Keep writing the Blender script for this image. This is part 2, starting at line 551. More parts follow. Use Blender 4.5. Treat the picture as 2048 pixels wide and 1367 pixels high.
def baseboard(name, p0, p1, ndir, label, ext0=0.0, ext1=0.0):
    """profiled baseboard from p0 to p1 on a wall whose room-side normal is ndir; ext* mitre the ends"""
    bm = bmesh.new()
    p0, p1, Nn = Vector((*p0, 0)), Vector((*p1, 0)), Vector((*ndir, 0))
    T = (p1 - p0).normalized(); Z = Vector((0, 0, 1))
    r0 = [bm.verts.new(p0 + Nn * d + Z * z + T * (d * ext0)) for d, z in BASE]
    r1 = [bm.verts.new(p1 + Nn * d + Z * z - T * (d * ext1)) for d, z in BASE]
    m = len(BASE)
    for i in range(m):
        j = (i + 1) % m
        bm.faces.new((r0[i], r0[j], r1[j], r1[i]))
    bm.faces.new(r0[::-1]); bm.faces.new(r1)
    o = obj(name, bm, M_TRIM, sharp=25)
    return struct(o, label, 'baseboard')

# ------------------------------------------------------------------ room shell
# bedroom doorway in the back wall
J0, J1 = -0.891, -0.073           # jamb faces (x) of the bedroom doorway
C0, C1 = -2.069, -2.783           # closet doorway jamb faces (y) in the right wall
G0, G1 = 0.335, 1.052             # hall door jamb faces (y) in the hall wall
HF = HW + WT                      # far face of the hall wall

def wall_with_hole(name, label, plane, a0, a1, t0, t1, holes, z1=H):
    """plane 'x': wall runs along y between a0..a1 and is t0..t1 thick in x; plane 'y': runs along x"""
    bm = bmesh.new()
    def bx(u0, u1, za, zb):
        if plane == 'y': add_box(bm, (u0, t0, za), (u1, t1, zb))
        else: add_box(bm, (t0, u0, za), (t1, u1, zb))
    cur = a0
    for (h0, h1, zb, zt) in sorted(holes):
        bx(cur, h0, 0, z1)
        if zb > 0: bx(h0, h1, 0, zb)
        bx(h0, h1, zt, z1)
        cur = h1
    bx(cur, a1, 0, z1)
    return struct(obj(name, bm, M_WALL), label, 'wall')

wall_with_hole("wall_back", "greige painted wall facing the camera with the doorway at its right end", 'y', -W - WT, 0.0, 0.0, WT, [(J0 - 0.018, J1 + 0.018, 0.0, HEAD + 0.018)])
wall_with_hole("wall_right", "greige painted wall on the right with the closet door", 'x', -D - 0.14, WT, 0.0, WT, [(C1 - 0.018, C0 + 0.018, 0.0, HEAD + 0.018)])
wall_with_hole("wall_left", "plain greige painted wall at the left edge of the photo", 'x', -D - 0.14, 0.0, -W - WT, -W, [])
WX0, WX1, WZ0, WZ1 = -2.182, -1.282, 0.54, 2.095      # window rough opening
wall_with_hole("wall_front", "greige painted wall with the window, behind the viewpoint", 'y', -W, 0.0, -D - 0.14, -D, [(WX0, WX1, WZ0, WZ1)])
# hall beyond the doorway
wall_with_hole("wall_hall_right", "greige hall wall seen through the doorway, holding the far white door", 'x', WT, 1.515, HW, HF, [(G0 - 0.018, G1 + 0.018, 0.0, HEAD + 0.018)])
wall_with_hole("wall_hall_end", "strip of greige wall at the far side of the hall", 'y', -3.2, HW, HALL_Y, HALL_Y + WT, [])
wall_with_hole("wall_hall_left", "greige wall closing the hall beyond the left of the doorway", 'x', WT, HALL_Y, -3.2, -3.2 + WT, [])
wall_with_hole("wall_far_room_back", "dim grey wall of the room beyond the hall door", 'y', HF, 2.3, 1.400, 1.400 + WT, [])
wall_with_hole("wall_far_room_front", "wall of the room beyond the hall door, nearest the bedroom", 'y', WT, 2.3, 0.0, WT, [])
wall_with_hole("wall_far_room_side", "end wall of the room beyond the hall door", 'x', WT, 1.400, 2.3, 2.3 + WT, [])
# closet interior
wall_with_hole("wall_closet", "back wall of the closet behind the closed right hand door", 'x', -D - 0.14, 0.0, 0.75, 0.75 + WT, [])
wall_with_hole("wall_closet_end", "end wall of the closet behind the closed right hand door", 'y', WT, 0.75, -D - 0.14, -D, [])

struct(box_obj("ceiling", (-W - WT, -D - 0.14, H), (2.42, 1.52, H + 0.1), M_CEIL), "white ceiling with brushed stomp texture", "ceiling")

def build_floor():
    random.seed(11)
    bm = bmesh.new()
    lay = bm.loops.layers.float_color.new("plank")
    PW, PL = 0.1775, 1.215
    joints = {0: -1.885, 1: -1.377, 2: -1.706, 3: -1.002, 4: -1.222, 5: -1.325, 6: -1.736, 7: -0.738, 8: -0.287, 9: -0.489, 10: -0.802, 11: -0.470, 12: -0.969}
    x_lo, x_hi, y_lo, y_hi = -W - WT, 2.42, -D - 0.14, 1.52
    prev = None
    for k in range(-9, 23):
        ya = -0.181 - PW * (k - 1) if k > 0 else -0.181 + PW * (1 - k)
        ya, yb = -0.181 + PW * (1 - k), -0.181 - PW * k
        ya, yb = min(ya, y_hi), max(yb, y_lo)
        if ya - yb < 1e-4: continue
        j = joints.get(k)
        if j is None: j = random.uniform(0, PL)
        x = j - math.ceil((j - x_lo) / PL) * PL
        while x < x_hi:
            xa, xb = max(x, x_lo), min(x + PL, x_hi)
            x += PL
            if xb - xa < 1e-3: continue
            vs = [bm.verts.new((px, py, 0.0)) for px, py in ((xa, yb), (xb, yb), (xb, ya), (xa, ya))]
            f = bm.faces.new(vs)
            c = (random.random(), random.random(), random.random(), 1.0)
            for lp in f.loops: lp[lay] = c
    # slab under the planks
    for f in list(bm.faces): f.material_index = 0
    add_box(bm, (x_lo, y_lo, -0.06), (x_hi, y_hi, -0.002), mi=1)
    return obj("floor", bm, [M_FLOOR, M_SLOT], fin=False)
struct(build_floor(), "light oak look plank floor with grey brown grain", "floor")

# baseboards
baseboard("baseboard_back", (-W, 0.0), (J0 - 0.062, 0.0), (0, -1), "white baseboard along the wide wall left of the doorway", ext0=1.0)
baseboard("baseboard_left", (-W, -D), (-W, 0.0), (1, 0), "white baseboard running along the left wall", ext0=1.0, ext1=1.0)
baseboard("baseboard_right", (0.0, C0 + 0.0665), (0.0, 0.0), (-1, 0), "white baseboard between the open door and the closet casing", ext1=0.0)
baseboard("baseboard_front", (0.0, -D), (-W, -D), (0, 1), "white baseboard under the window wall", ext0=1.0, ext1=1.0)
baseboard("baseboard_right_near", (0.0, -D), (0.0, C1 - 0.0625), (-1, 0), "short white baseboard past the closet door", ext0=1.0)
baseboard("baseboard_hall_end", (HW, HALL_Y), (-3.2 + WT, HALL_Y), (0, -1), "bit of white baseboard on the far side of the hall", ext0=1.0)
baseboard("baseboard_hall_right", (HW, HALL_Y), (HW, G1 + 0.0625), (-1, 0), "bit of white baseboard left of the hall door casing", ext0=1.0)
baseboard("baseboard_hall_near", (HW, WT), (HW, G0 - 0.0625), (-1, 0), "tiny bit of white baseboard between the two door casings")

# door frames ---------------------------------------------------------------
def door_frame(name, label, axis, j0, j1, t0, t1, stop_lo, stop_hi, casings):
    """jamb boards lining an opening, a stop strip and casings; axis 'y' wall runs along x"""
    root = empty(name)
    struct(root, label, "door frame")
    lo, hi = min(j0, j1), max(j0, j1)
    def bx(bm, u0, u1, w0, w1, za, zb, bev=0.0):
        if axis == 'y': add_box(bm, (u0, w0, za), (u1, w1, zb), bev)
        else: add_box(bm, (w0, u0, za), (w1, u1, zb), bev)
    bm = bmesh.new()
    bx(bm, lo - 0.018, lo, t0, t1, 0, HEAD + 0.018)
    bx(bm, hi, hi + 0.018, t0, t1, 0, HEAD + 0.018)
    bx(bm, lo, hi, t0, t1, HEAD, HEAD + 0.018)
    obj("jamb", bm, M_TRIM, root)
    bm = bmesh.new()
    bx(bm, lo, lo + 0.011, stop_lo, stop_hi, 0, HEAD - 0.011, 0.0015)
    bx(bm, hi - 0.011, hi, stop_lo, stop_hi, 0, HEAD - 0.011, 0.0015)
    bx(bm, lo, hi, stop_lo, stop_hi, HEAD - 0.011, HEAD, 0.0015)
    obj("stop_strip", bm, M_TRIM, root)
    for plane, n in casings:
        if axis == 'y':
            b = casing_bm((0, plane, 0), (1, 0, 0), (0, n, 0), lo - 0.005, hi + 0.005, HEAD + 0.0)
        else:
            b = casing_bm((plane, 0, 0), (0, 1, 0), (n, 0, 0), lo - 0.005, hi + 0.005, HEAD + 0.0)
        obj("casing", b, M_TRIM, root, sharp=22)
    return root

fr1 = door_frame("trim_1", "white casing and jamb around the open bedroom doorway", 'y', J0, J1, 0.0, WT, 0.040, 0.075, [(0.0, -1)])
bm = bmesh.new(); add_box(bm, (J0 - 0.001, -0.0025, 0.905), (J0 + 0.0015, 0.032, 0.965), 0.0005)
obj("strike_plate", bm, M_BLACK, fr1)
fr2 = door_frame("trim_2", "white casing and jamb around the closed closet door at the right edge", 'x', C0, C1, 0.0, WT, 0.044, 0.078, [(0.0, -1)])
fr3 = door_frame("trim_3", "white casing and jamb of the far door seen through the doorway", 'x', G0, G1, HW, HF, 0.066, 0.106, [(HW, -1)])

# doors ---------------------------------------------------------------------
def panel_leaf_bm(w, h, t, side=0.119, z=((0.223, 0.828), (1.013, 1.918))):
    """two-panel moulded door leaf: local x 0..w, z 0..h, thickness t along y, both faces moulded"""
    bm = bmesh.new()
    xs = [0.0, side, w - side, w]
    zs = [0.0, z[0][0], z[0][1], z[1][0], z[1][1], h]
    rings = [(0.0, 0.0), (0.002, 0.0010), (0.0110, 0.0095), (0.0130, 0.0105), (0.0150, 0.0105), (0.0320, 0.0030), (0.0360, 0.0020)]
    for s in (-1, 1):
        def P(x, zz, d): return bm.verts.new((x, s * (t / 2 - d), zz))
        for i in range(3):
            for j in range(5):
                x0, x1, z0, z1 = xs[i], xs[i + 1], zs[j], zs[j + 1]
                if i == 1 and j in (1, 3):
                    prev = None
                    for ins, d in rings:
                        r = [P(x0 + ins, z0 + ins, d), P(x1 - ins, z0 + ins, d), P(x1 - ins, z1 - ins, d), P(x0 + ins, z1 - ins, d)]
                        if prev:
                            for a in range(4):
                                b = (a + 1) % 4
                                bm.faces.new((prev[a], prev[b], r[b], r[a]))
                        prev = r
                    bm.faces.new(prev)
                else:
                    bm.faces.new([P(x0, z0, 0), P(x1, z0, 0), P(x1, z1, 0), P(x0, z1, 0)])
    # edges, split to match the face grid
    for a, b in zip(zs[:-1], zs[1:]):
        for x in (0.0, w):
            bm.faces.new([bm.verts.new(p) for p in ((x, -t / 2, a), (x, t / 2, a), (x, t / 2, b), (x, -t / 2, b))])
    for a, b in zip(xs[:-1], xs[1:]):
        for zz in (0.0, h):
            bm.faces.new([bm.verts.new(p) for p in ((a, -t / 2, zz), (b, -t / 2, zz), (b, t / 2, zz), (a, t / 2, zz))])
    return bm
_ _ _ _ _
Print, unaltered, every line from the beginning of the material down to the line with "return struct(obj(name, bm, M_WALL), label, 'wall')".

Keep writing the Blender script for this image. This is part 2, starting at line 551. More parts follow. Use Blender 4.5. Treat the picture as 2048 pixels wide and 1367 pixels high.
def baseboard(name, p0, p1, ndir, label, ext0=0.0, ext1=0.0):
    """profiled baseboard from p0 to p1 on a wall whose room-side normal is ndir; ext* mitre the ends"""
    bm = bmesh.new()
    p0, p1, Nn = Vector((*p0, 0)), Vector((*p1, 0)), Vector((*ndir, 0))
    T = (p1 - p0).normalized(); Z = Vector((0, 0, 1))
    r0 = [bm.verts.new(p0 + Nn * d + Z * z + T * (d * ext0)) for d, z in BASE]
    r1 = [bm.verts.new(p1 + Nn * d + Z * z - T * (d * ext1)) for d, z in BASE]
    m = len(BASE)
    for i in range(m):
        j = (i + 1) % m
        bm.faces.new((r0[i], r0[j], r1[j], r1[i]))
    bm.faces.new(r0[::-1]); bm.faces.new(r1)
    o = obj(name, bm, M_TRIM, sharp=25)
    return struct(o, label, 'baseboard')

# ------------------------------------------------------------------ room shell
# bedroom doorway in the back wall
J0, J1 = -0.891, -0.073           # jamb faces (x) of the bedroom doorway
C0, C1 = -2.069, -2.783           # closet doorway jamb faces (y) in the right wall
G0, G1 = 0.335, 1.052             # hall door jamb faces (y) in the hall wall
HF = HW + WT                      # far face of the hall wall

def wall_with_hole(name, label, plane, a0, a1, t0, t1, holes, z1=H):
    """plane 'x': wall runs along y between a0..a1 and is t0..t1 thick in x; plane 'y': runs along x"""
    bm = bmesh.new()
    def bx(u0, u1, za, zb):
        if plane == 'y': add_box(bm, (u0, t0, za), (u1, t1, zb))
        else: add_box(bm, (t0, u0, za), (t1, u1, zb))
    cur = a0
    for (h0, h1, zb, zt) in sorted(holes):
        bx(cur, h0, 0, z1)
        if zb > 0: bx(h0, h1, 0, zb)
        bx(h0, h1, zt, z1)
        cur = h1
    bx(cur, a1, 0, z1)
    return struct(obj(name, bm, M_WALL), label, 'wall')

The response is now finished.